Um Unruhe unter der Zivilbevölkerung zu verhindern, wurden in allen bombardierten deutschen Städten auf Auktionen Gegenstände aus jüdischem Besitz versteigert, sagt der Historiker Frank Bajohr von der Forschungsstelle für Zeitgeschichte in Hamburg. "Allein nach Hamburg wurden 2.700 vollgestopfte Zugwaggons aus den Niederlanden transportiert - Möbel, Pelzmäntel, Schmuck, Bügeleisen und sogar Lebensmittel. Rund 100.000 Menschen - vor allem Frauen - die meisten Männer waren an der Front - nahmen an den Versteigerungen teil. Sie wussten, dass es sich um den Besitz deportierter oder ausgewanderter Juden handelte, und in Kleinstädten sogar, wem jedes Sofa, jeder Tisch und Stuhl persönlich gehört hatten. Bedürftige Deutschen erhielten von der NS-Volkswohlfahrt Anzüge mit eingenähten Judensternen."

Woher stammen die Möbel?

Zurückhaltende Freude herrscht zum Jubiläumsfest im Wappensaal des Berliner Roten Rathauses. Die rund 250 Gäste - Durchschnittsalter 45, mehr Frauen als Männer - unterhalten sich munter mit Bekannten. Aber das Verbrechen an den Juden überlagert das Gespräch wie ein schwarzer Schatten.

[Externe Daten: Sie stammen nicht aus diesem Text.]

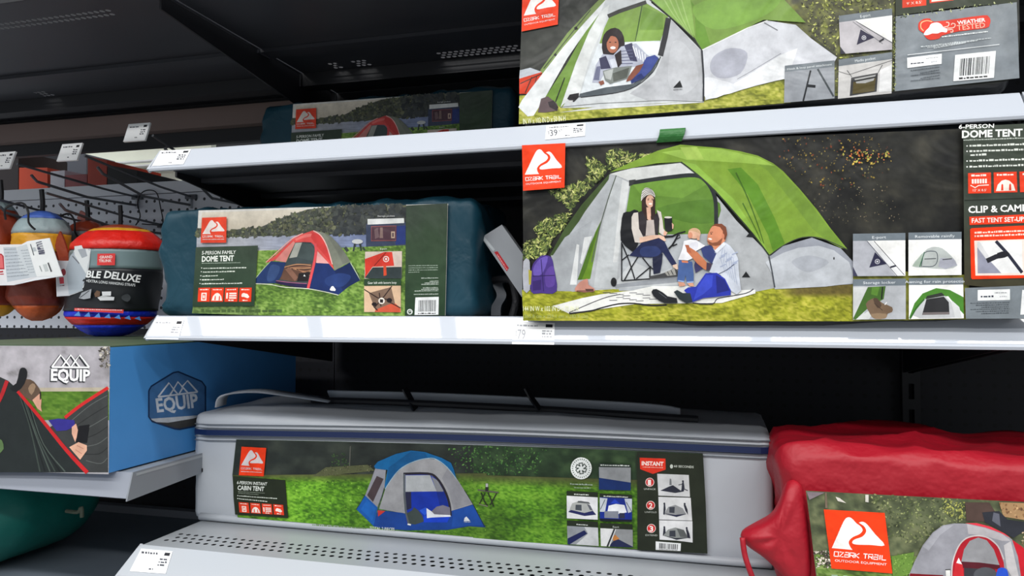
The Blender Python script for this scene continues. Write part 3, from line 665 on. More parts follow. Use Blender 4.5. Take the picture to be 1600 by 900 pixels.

Staatssekretär André Schmitz erinnert daran, dass viele Deutsche nicht wissen, woher ihr Wohnzimmermobiliar stammt, "oder sie wollen es nicht wissen".

Nach den Reden füllt Elzbieta Sternlicht am Klavier den großen Raum mit den Klängen von Fanny Hensel. Diese begabte Musikerin war nicht nur die Enkelin des großen jüdischen Philosophen Moses Mendelssohn und die Muse ihres berühmten Bruders Felix Mendelssohn Bartholdy, sondern auch eine sehr interessante Komponistin. Durch die finanzielle Förderung der Stiftung "Zurückgeben" konnte die polnische Jüdin Sternlicht bisher unveröffentlichte Werke Hensels auffinden und auf CD einspielen. Jahrelang hat sie sich geweigert, deutschen Boden zu betreten, auch weil sie im Holocaust viele Angehörige verloren hat. Jetzt lebt Sternlicht in Berlin und spricht über das Vertrauen zu Deutschland, das sie nicht zuletzt durch die Stiftung "Zurückgeben" gewinnt: "Das war das erste Mal, dass ich in Deutschland eine Förderung bekam. Noch wichtiger als das Geld war jedoch die Würdigung meiner Arbeit, die mich gerührt und mich an die Stiftung gebunden hat."